Stated task:
Reproduce the listing below in full and without alteration, apart from its pictures.

BEGIN Material

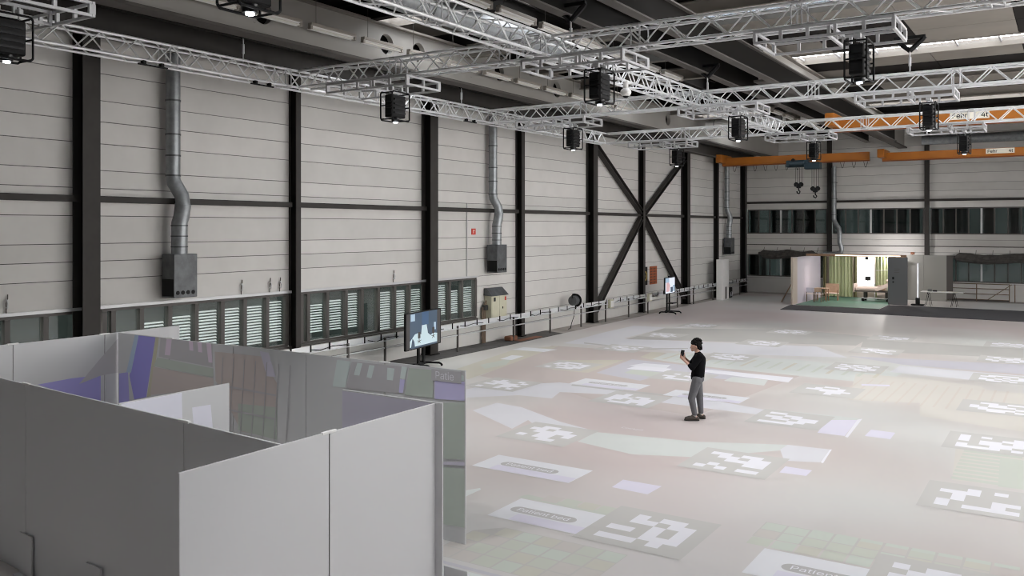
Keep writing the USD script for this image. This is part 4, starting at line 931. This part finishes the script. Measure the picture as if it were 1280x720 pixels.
t = thing('fire_sign', 'small red sign on the left wall above the switch cabinet', 'sign', (WX + .004, 25.4, 3.95)); put(t, 'plate', box((0, 0, 0), (.012, .26, .22)), 'red'); put(t, 'pictogram', MB().box((.0125, .10, .05), (.014, .13, .17)).box((.0125, .13, .13), (.014, .18, .17)), 'sign_white')
for y, l in [(9.2, 'leftmost wall hook above the near window'), (15.1, 'wall hook above the window, right of the nearest duct'), (16.05, 'wall hook just left of the second column, with a tall stem'), (16.4, 'wall hook touching the second column'), (21.1, 'wall hook above the blinds left of the screen')]:
    t = thing('wall_hook', l, 'hook', (WX + .005, y, 2.47)); put(t, 'stem', sweep([(.03, 0, 0), (.03, 0, .2), (.03, .03, .3), (.03, .03, .38)], .012, 6), 'steel_mid'); put(t, 'hook', sweep([(.03, 0, .12), (.08, .0, .10), (.10, 0, .2), (.05, 0, .28)], .016, 6), 'alu_dull')
for y0, y1, l, m_ in [(40.15, 40.75, 'left dark poster with a gold ring, beside the bracing column', 'black'), (41.05, 41.95, 'right poster with a brown and orange print, beside the bracing', 'orange_print')]:
    t = thing('poster', l, 'poster', (WX + .01, y0, 1.30)); put(t, 'sheet', box((0, 0, 0), (.02, y1 - y0, .92)), m_)
    if m_ == 'black':
        ring = sg.Point(.28, .46).buffer(.26, 12).difference(sg.Point(.28, .46).buffer(.19, 12)).union(sg.Point(.28, .46).buffer(.09)); 
        for g in getattr(ring, 'geoms', [ring]):
            e = extrude_polygon(g, .001, engine='earcut'); v = e.vertices; e.vertices = np.c_[.0205 + v[:, 2], v[:, 0], v[:, 1]]; put(t, 'ring_print', e, 'gold')
    else:
        for i in range(6):
            for j in range(6): put(t, 'print_spot', box((.0205, .06 + i * .135, .06 + j * .14), (.0212, .12 + i * .135, .13 + j * .14)), 'ink')
t = thing('cable_reel', 'black and silver cable reel hanging on the tray by the broad column', 'cable reel', (-17.5, 31.9, .95)); put(t, 'drum', tube((0, -.08, .2), (0, .2, .2), .2, 20), 'galv_dark'); put(t, 'flange', tube((.0, .2, .2), (0, .23, .2), .28, 20), 'black'); put(t, 'handle', sweep([(0, -.1, .3), (0, -.05, .48), (0, .15, .48), (0, .2, .3)], .02, 8), 'black')
t = thing('cable', 'black cable hanging to the floor below the cable reel', 'cable', (-17.55, 32, 0)); put(t, 'strand', sweep([(0, .1, .8), (.03, 0, .5), (.02, -.2, .2), (.06, -.35, .02), (.1, -.6, .02)], .014, 6), 'black')
for y, l in [(34.95, 'small white socket box on the rail at the broad column'), (39.2, 'small white socket box on the rail at the bracing column')]:
    t = thing('socket_box', l, 'socket box', (-17.42, y, .60)); put(t, 'case', cbox((0, 0, 0), (.14, .34, .38), .015), 'cream'); put(t, 'lid', cbox((.14, .03, .05), (.155, .31, .33), .006), 'white_paint')
t = thing('white_post', 'tall white boxed post standing against the far left wall', 'post', (-17.26, 48.9, 0)); put(t, 'body', cbox((-.1, 0, 0), (.3, 1.05, 2.35), .01), 'white_paint'); put(t, 'vent', box((.301, .38, .05), (.306, .66, .75)), 'steel_mid')
t = thing('floor_box', 'black box on the floor between the white post and the corner', 'box', (-17.5, 50.9, 0)); put(t, 'body', cbox((0, -.25, 0), (.35, .25, .62), .03), 'black'); put(t, 'handle', sweep([(.36, -.12, .1), (.38, -.12, .35), (.38, .12, .35), (.36, .12, .1)], .018, 6), 'alu')
t = thing('down_pipe', 'thin conduit running down the left wall beside the last window', 'conduit', (WX + .03, 25.1, 2.47)); put(t, 'pipe', tube((0, 0, 0), (0, 0, 2.6), .018, 6), 'alu_dull')

# ================================================================== the mock patient room in front of the back wall
def curtain(label, x0, x1, y, z0, z1, m_, amp=.07, wave=.20):
    t = thing('curtain', label, 'curtain', (x0, y, 0)); n = int((x1 - x0) / wave * 10); xs = np.linspace(0, x1 - x0, n); ys = amp * np.sin(xs * 2 * PI / wave) + amp * .4 * np.sin(xs * 2 * PI / (wave * 2.7))
    pl_ = list(zip(xs, ys)) + list(zip(xs[::-1], ys[::-1] + .012)); put(t, 'cloth', prism(pl_, z0, z1), m_, smooth=35); put(t, 'rail', box((-.05, -.03, z1), (x1 - x0 + .05, .03, z1 + .04)), 'steel_mid'); return t
tag(put('/World', 'room_floor', prism([(-12.62, 48.15), (-8.35, 47.9), (-8.35, 55.2), (-12.62, 55.2)], .0005, .016), 'green_floor'), 'green vinyl floor of the mock patient room', 'floor covering')
t = thing('room_wall', 'lilac left side wall of the mock patient room', 'wall', (-12.75, 48.05, 0)); put(t, 'board', cbox((-.06, 0, 0), (.0, 6.2, 2.58), .006), 'lilac'); put(t, 'front_edge', cbox((-.09, -.05, 0), (.02, .0, 2.6), .006), 'tan'); put(t, 'front_board', cbox((.0005, .02, .02), (.006, .9, 2.56), .002), 'tan')
for d in (0, .35): put(t, 'strut', tube((-.1, 1.2 + d * 6, 1.6), (-1.0, 1.4 + d * 6, .02), .03, 6), 'wood')
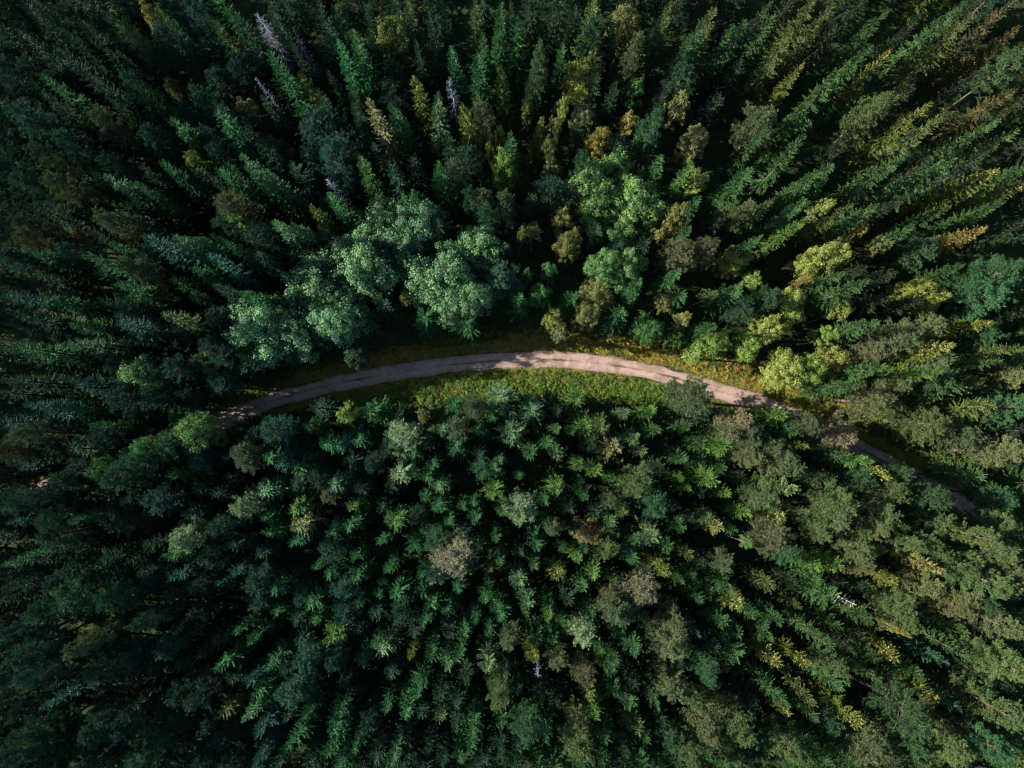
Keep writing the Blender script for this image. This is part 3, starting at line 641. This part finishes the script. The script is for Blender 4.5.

END Material

Full answer:
Keep writing the USD script for this image. This is part 4, starting at line 931. This part finishes the script. Measure the picture as if it were 1280x720 pixels.
t = thing('fire_sign', 'small red sign on the left wall above the switch cabinet', 'sign', (WX + .004, 25.4, 3.95)); put(t, 'plate', box((0, 0, 0), (.012, .26, .22)), 'red'); put(t, 'pictogram', MB().box((.0125, .10, .05), (.014, .13, .17)).box((.0125, .13, .13), (.014, .18, .17)), 'sign_white')
for y, l in [(9.2, 'leftmost wall hook above the near window'), (15.1, 'wall hook above the window, right of the nearest duct'), (16.05, 'wall hook just left of the second column, with a tall stem'), (16.4, 'wall hook touching the second column'), (21.1, 'wall hook above the blinds left of the screen')]:
    t = thing('wall_hook', l, 'hook', (WX + .005, y, 2.47)); put(t, 'stem', sweep([(.03, 0, 0), (.03, 0, .2), (.03, .03, .3), (.03, .03, .38)], .012, 6), 'steel_mid'); put(t, 'hook', sweep([(.03, 0, .12), (.08, .0, .10), (.10, 0, .2), (.05, 0, .28)], .016, 6), 'alu_dull')
for y0, y1, l, m_ in [(40.15, 40.75, 'left dark poster with a gold ring, beside the bracing column', 'black'), (41.05, 41.95, 'right poster with a brown and orange print, beside the bracing', 'orange_print')]:
    t = thing('poster', l, 'poster', (WX + .01, y0, 1.30)); put(t, 'sheet', box((0, 0, 0), (.02, y1 - y0, .92)), m_)
    if m_ == 'black':
        ring = sg.Point(.28, .46).buffer(.26, 12).difference(sg.Point(.28, .46).buffer(.19, 12)).union(sg.Point(.28, .46).buffer(.09)); 
        for g in getattr(ring, 'geoms', [ring]):
            e = extrude_polygon(g, .001, engine='earcut'); v = e.vertices; e.vertices = np.c_[.0205 + v[:, 2], v[:, 0], v[:, 1]]; put(t, 'ring_print', e, 'gold')
    else:
        for i in range(6):
            for j in range(6): put(t, 'print_spot', box((.0205, .06 + i * .135, .06 + j * .14), (.0212, .12 + i * .135, .13 + j * .14)), 'ink')
t = thing('cable_reel', 'black and silver cable reel hanging on the tray by the broad column', 'cable reel', (-17.5, 31.9, .95)); put(t, 'drum', tube((0, -.08, .2), (0, .2, .2), .2, 20), 'galv_dark'); put(t, 'flange', tube((.0, .2, .2), (0, .23, .2), .28, 20), 'black'); put(t, 'handle', sweep([(0, -.1, .3), (0, -.05, .48), (0, .15, .48), (0, .2, .3)], .02, 8), 'black')
t = thing('cable', 'black cable hanging to the floor below the cable reel', 'cable', (-17.55, 32, 0)); put(t, 'strand', sweep([(0, .1, .8), (.03, 0, .5), (.02, -.2, .2), (.06, -.35, .02), (.1, -.6, .02)], .014, 6), 'black')
for y, l in [(34.95, 'small white socket box on the rail at the broad column'), (39.2, 'small white socket box on the rail at the bracing column')]:
    t = thing('socket_box', l, 'socket box', (-17.42, y, .60)); put(t, 'case', cbox((0, 0, 0), (.14, .34, .38), .015), 'cream'); put(t, 'lid', cbox((.14, .03, .05), (.155, .31, .33), .006), 'white_paint')
t = thing('white_post', 'tall white boxed post standing against the far left wall', 'post', (-17.26, 48.9, 0)); put(t, 'body', cbox((-.1, 0, 0), (.3, 1.05, 2.35), .01), 'white_paint'); put(t, 'vent', box((.301, .38, .05), (.306, .66, .75)), 'steel_mid')
t = thing('floor_box', 'black box on the floor between the white post and the corner', 'box', (-17.5, 50.9, 0)); put(t, 'body', cbox((0, -.25, 0), (.35, .25, .62), .03), 'black'); put(t, 'handle', sweep([(.36, -.12, .1), (.38, -.12, .35), (.38, .12, .35), (.36, .12, .1)], .018, 6), 'alu')
t = thing('down_pipe', 'thin conduit running down the left wall beside the last window', 'conduit', (WX + .03, 25.1, 2.47)); put(t, 'pipe', tube((0, 0, 0), (0, 0, 2.6), .018, 6), 'alu_dull')

# ================================================================== the mock patient room in front of the back wall
def curtain(label, x0, x1, y, z0, z1, m_, amp=.07, wave=.20):
    t = thing('curtain', label, 'curtain', (x0, y, 0)); n = int((x1 - x0) / wave * 10); xs = np.linspace(0, x1 - x0, n); ys = amp * np.sin(xs * 2 * PI / wave) + amp * .4 * np.sin(xs * 2 * PI / (wave * 2.7))
    pl_ = list(zip(xs, ys)) + list(zip(xs[::-1], ys[::-1] + .012)); put(t, 'cloth', prism(pl_, z0, z1), m_, smooth=35); put(t, 'rail', box((-.05, -.03, z1), (x1 - x0 + .05, .03, z1 + .04)), 'steel_mid'); return t
tag(put('/World', 'room_floor', prism([(-12.62, 48.15), (-8.35, 47.9), (-8.35, 55.2), (-12.62, 55.2)], .0005, .016), 'green_floor'), 'green vinyl floor of the mock patient room', 'floor covering')
t = thing('room_wall', 'lilac left side wall of the mock patient room', 'wall', (-12.75, 48.05, 0)); put(t, 'board', cbox((-.06, 0, 0), (.0, 6.2, 2.58), .006), 'lilac'); put(t, 'front_edge', cbox((-.09, -.05, 0), (.02, .0, 2.6), .006), 'tan'); put(t, 'front_board', cbox((.0005, .02, .02), (.006, .9, 2.56), .002), 'tan')
for d in (0, .35): put(t, 'strut', tube((-.1, 1.2 + d * 6, 1.6), (-1.0, 1.4 + d * 6, .02), .03, 6), 'wood')
Keep writing the Blender script for this image. This is part 3, starting at line 641. This part finishes the script. The script is for Blender 4.5.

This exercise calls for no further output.